»Die Schrift« im Johannesevangelium

In Joh 7,38 zitiert der vierte Evangelist die Schrift (hē graphḗ) – nur ist sein Zitat in unserem heutigen Bibel Kanon nicht verifizierbar. Dafür gibt es andere bemerkenswerte Parallelen.

So lautet Joh 7,38 in der Elberfelder Übersetzung von 1905: »Wer an mich glaubt, gleichwie die Schrift gesagt hat, aus dessen Leibe werden Ströme lebendigen Wassers fließen.« Christus spricht diese Worte bei Johannes am letzten Tag des Laubhüttenfestes im Tempel in Jerusalem (vgl. Joh 7,2+28+37).

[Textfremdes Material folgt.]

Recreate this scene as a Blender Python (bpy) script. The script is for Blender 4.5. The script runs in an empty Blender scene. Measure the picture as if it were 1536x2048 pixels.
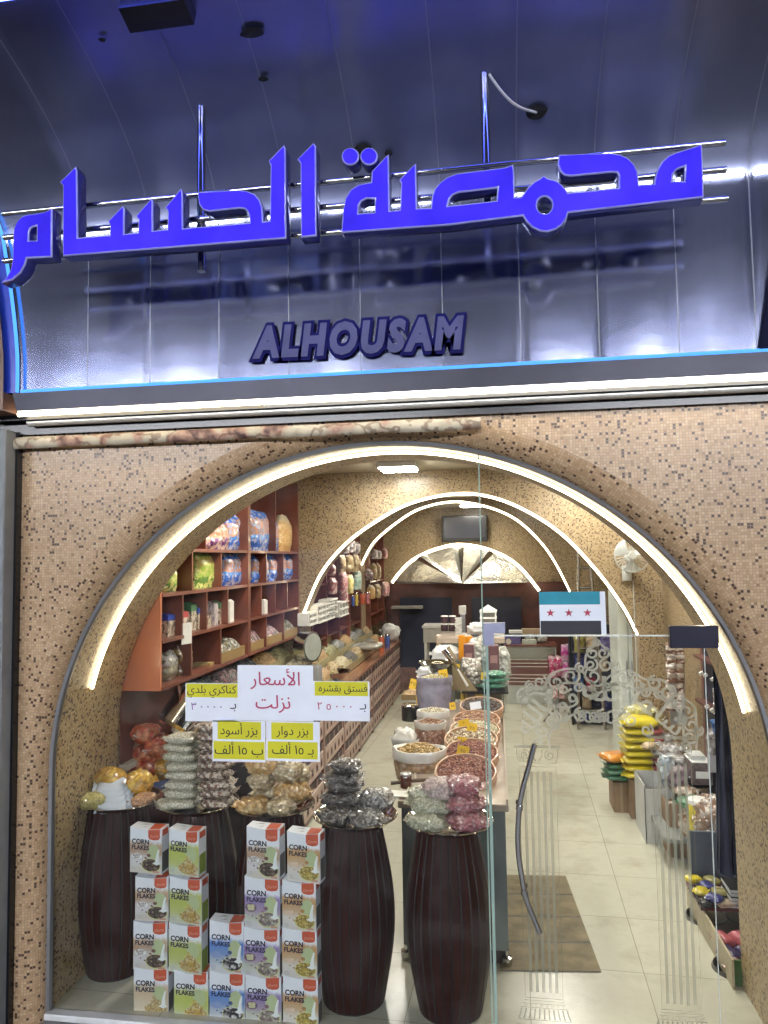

Laubhütte heißt auf Hebräisch sukkāh (der Plural sukkot ist der hebräische Namen des Laubhüttenfestes). Im Traktat Sukka des Jerusalemer Talmuds findet sich folgende Ausführung: »Rabbi Josua b. Levi hat gesagt: ‘Warum nannten sie ihn [= den Vorhof der Frauen im Tempel] Stätte des Wasserschöpfens? Weil sie von dort her den Heiligen Geist schöpften, wegen des Wortes: Ihr werdet mit Freuden Wasser schöpfen [Jes 12,3] …« (jSukka 55a – zitiert nach Schnackenburg).

Die gleiche Tradition findet sich im Midrasch Bereschit Rabba, der Gen 29,2 ff. deutet. Der Vers lautet – wiederum in der Luther Übersetzung – so: »Und er [Jakob] sah: und siehe, ein Brunnen auf dem Felde; und siehe, daselbst waren drei Herden Schafe an demselben gelagert, denn aus diesem Brunnen tränkte man die Herden; und der Stein auf der Öffnung des Brunnens war groß«. Dazu führt der Midrasch aus:

»Der Brunnen auf dem Feld ist Zion, die drei Herden bedeuten die drei Feste, aus diesem Brunnen tränkten sie die Herden d.i. von da [den Festen] schöpften sie den heiligen Geist, und der Stein war groß d.i. die Freude bei dem Schöpfhaus [der Tempelhalle, wo die Prozession des Wasserschöpfens am Hüttenfest geschah]. Warum heißt es so? Weil von da, wie Rabbi Hosaja bemerkte, der heilige Geist geschöpft wurde« (MBR, Par. LXX zu Gen 29,3 – Übersetzung August Wünsche)

Wieder einmal dürfte Johannes also eine Auslegungstradition aus der Zeit des zweiten Tempels aufgegriffen haben.